Vigil Padilla, the supervisor of customer service for the post office, said the survey may have not been as big a deal as the post office initially thought.

"I'm not really sure how much weight that survey really had on the outcome," Padilla said.

Susan Dellinger, the city's geographical information systems coordinator, said the post office received a high response rate about 40 percent on the survey. The city drew up the two-question survey.

Dellinger said U.S. Sen. Wayne Allard (R-Col.) wrote a letter to the post office that helped the city make the cluster box delivery program work.

The city has been battling with the post office to make it deliver mail to the boxes in the Phase 5 area.

The city had paid installation fees to get the boxes put in as the final part of a five-phase plan to extend postal service throughout the city and relieve some of the pressure at the main office on Third Street and Lincoln Avenue.

The city has identified that intersection as the busiest crossing in Steamboat Springs.

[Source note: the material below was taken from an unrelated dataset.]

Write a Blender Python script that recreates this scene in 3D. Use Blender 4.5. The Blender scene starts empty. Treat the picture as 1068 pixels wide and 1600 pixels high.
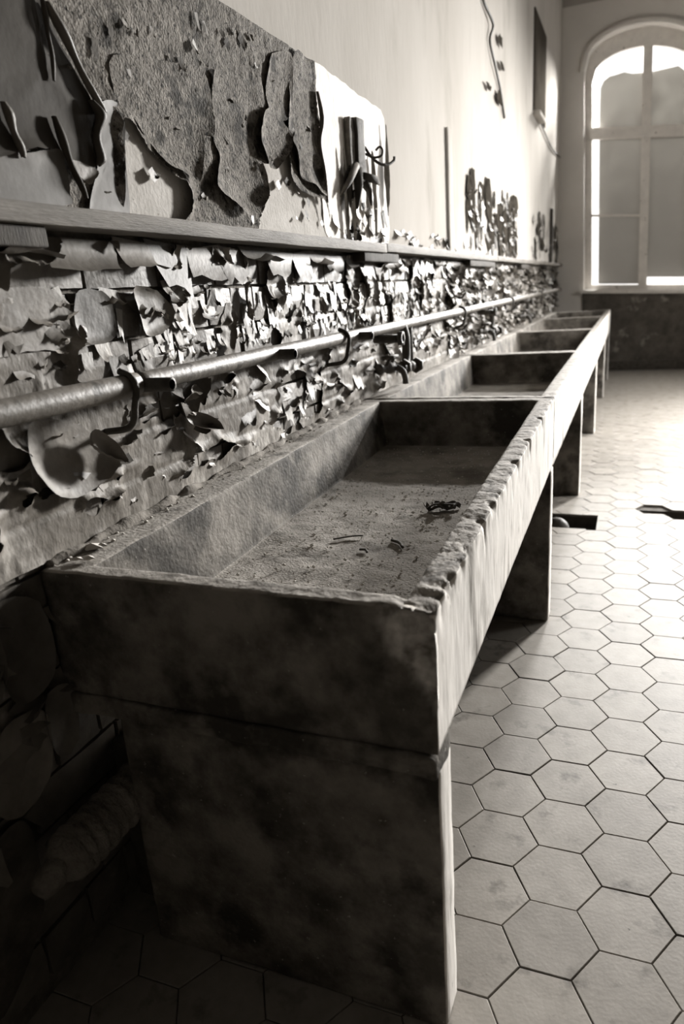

The post office, which paid for the boxes that were placed in the Phase 5 area, was unwilling to man the delivery route because there had not been enough demonstrated demand for cluster boxes in the first four phases of the cluster box installation program.

The post office currently has the capacity to deliver mail to 3,500 households at cluster boxes in Steamboat Springs, but only makes 1,100 to 1,200 such deliveries a day, Butler said in April.

People with access to the boxes are simply not using them. Meanwhile, the post office fills almost 8,000 boxes a day at the two post offices in town.

Paying drivers to deliver mail to only 30 percent of the potential cluster-box customers is not an efficient way of doing business, even though each cluster box already cost the post office about $1,000, Butler said.